[begin DATA EXCERPT]

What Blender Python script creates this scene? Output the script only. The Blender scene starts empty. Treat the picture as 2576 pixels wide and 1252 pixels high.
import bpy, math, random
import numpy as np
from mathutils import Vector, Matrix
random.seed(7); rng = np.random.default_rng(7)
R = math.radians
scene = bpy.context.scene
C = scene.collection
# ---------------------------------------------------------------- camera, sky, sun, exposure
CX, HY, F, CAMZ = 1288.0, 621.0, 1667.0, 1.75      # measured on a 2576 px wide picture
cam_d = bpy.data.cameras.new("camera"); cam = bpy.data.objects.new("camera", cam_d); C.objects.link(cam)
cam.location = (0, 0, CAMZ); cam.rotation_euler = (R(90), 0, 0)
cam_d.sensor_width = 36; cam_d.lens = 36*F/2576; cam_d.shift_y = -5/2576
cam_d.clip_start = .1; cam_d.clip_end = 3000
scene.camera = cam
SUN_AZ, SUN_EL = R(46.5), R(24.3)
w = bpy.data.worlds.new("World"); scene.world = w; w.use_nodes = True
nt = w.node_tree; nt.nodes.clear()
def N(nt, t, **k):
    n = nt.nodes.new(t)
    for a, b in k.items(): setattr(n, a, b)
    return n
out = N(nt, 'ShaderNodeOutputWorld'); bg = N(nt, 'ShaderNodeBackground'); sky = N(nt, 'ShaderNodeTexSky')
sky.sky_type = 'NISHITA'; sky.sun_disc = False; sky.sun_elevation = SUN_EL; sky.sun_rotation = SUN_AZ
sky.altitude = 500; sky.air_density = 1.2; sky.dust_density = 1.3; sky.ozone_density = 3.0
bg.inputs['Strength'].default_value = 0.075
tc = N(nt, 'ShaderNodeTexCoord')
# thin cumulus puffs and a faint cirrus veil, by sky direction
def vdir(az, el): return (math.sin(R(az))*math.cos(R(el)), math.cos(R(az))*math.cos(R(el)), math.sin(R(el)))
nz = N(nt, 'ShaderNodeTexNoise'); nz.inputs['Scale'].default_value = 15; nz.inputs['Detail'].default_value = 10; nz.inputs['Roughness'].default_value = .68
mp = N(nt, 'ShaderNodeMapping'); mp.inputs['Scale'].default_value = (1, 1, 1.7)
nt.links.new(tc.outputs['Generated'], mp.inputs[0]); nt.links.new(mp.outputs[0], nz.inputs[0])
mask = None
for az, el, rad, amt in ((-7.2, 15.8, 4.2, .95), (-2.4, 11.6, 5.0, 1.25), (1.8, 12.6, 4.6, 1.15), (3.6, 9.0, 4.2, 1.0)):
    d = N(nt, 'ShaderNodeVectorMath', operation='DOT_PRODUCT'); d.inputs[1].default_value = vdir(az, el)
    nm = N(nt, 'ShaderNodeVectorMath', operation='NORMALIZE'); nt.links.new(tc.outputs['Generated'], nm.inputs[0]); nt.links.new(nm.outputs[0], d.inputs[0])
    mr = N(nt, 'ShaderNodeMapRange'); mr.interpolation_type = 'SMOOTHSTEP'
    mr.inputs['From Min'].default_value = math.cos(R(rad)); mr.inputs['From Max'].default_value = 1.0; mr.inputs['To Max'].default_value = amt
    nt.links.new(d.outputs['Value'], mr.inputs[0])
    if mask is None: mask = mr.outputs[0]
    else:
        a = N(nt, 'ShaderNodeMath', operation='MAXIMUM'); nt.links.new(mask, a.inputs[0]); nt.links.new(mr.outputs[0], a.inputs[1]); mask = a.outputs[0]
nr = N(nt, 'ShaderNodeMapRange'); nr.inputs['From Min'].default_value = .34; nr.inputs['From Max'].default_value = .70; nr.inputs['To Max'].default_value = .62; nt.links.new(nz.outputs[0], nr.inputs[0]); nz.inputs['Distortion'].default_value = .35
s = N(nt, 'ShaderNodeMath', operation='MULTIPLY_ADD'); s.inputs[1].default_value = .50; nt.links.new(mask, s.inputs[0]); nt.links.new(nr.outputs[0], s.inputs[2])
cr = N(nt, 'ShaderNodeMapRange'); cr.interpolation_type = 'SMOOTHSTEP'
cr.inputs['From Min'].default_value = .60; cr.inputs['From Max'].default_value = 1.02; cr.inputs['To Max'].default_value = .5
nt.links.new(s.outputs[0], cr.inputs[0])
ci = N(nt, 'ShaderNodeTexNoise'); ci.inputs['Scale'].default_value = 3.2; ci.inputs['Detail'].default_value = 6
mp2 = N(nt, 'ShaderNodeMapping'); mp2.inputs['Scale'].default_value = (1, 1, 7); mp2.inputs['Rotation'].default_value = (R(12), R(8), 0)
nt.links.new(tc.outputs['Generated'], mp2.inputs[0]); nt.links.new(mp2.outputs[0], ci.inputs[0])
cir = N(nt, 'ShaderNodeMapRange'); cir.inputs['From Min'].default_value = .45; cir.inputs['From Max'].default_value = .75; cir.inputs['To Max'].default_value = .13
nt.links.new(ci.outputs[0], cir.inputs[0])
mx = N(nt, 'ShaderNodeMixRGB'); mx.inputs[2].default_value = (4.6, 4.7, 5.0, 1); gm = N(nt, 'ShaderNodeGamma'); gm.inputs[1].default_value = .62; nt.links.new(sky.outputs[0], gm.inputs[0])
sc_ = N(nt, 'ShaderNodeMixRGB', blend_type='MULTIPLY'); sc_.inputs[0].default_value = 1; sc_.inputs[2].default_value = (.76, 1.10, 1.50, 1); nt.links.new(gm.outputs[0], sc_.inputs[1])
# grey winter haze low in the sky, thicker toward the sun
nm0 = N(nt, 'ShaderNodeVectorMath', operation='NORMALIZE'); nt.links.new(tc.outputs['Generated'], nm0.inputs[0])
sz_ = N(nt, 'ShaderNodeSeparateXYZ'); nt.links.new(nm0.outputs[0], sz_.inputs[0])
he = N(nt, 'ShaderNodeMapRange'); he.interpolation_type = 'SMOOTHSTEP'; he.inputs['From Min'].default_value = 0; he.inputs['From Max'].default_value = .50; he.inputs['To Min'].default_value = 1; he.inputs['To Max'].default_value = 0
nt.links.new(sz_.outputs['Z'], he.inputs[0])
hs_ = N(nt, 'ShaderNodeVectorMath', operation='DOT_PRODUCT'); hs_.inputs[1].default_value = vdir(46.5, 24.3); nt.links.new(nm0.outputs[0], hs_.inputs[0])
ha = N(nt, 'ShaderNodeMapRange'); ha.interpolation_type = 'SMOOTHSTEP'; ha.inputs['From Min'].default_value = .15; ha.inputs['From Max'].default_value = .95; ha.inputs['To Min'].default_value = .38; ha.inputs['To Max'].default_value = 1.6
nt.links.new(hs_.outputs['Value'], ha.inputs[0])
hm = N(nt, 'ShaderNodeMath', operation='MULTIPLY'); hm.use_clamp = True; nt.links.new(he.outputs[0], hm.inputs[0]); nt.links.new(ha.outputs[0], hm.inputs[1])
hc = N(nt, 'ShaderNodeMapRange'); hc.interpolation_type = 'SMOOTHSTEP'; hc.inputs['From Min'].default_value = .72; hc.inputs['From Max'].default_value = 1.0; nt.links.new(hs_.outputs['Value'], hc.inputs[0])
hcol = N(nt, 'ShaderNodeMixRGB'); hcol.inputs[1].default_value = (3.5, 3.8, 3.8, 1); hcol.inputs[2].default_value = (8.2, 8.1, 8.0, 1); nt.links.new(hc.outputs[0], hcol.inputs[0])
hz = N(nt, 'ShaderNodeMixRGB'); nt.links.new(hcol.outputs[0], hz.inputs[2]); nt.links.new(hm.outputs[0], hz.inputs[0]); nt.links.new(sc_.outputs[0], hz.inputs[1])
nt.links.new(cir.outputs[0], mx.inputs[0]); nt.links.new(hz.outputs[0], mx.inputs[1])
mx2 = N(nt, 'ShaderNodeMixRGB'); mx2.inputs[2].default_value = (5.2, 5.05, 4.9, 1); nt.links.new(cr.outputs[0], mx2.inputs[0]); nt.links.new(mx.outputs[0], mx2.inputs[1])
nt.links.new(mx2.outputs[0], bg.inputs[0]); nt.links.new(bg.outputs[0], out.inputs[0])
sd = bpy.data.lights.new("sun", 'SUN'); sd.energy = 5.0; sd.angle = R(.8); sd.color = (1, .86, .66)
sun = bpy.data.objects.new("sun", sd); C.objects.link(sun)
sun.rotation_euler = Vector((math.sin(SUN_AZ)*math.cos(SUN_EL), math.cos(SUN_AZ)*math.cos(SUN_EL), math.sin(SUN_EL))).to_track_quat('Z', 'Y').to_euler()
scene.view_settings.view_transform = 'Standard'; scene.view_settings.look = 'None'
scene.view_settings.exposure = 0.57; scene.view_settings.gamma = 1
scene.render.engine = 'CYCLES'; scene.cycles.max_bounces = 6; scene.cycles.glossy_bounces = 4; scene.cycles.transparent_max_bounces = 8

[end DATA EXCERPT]

EXERCISE BRIEF:
Tally the lines containing "wide". Provide the number without any other words.

COMPLETE OUTPUT:
2